Inflation eases as the price of essentials falls
Australia's inflation rate has risen slightly during the March quarter, just weeks out from the Reserve Bank's next interest rate decision.
Official consumer price index figures released by the Australian Bureau of Statistics on Wednesday showed headline inflation rose by 0.9 per cent over the quarter due to state subsidies on energy being wound back. It came in at an annual increase of 2.4 per cent, which was unchanged from December 2024.
The all important trimmed mean inflation, which strips out volatile assets and is the preferred RBA measure, came in at 2.9 per cent for the year down from 3.3 per cent in the December quarter.
This was the lowest annual inflation rate since Decemeber 2021.
The main contributor to the headline quarterly inflation rises were housing up 1.7 per cent, education soaring 5.2 per cnet and food and no-alcholic beverages which grew 1.2 per cent.

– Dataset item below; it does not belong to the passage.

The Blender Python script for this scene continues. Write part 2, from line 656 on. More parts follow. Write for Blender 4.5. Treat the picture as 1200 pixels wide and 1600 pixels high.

Much fo the quarterly growth in housing was driven by electiricty which surged 16.3 per cent as the Queensland state gvoverment rebate of $1,000 ended in the quarter.
Annual Goods inflation was 1.3 per cent, up from 0.8 per cent in the previous quarter. The increase in annual Goods inflation was again primarly due to electricity.
Annual Services inflation was 3.7 per cent in the March quarter, down from 4.3 per cent in the December quarter.
'This is the lowest annual outcome for Services inflation since the June 2022 quarter, reflecting easing inflation across a broad range of services, including rents and insurance,' Mr ABS acting head of prices statistics Leigh Merrington said.
Commonwealth Bank economist Stephen Wu previously said if the trimmed mean inflation rate came in at below the RBA's forecast of 0.7 per cent, a May interest rate cut was a 'done deal'.
'Following the March labour force survey, we think a 25 basis point rate cut in May is still more likely than not if the trimmed mean CPI prints in line with the RBA's forecast,' Mr Wu said.
'If the trimmed mean CPI is in line with our forecast (or below), then we consider a rate cut in May is a done deal.'
If CBA is correct with a 25 basis point rate cut, Canstar figures homeowners with a $600,000 mortgage would see their monthly repayments drop by $91.
While the RBA held the official cash rate at 4.10 per cent during the April meeting, it left the door open to future rate cuts.